According to unconfirmed reports, Armenia is a top contender for an export order for Akash SAM system manufactured by Bharat Dynamics Limited (BDL).

While there is no official confirmation because of the sensitivities involved, documents suggest that the order for the same has already been placed the report further added.
There are nine countries, in turn, which have shown interest in the indigenously-developed Akash missile systems, which can intercept hostile aircraft, helicopters, drones and subsonic cruise missiles at a range of 25-km. They are Kenya, Philippines, Indonesia, UAE, Bahrain, Saudi Arabia, Egypt, Vietnam and Algeria reported TOI.

The Akash export version will also be slightly different from the one inducted by the armed forces. The 100-km range air-to-air Astra missiles, now entering production after successful trials from Sukhoi-30MKI fighters, also have “good export potential”, said sources.

Akash is a “tried, tested and successfully inducted systems”. Indian armed forces have ordered Akash systems worth Rs 24,000 crore over the years, and MoD inked a contract in Mar 2023 of over Rs 9,100 crores for improved Akash Weapon System

BDL is a government enterprise under the Ministry of Defence that was established in 1970. BDL manufactures surface-to-air missiles and delivers them to the Indian Army. BDL also offers its products for export.

Akash Weapon System

The AWS is a Short Range Surface to Air Missile (SRSAM) Air Defence System, indigenously designed and developed by Defence Research and Development Organisation (DRDO). In order to meet aerial threats, two additional Regiments of AWS with Upgradation are being procured for Indian Army for the Northern borders. Improved AWS has Seeker Technology, Reduced Foot Print, 360° Engagement Capability and improved environmental parameters.

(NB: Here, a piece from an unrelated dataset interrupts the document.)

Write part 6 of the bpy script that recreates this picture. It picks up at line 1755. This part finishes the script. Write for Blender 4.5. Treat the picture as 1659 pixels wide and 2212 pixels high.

The project will give a boost to the Indian missile manufacturing industry in particular and the indigenous defence manufacturing ecosystem as a whole. The project has overall indigenous content of 82% which will be increased to 93% by 2026-27.

The induction of the improved AWS into the Indian Army will increase India’s self-reliance in Short Range Missile capability. This project will play a role in boosting the overall economy by avoiding outgo of precious foreign exchange to other countries, increasing employment avenues in India and encouraging Indian MSMEs through components manufacturing. Around 60% of the project cost will be awarded to the private industry, including MSMEs, in maintaining the supply chain of the weapon system, thereby creating large scale of direct and indirect employment.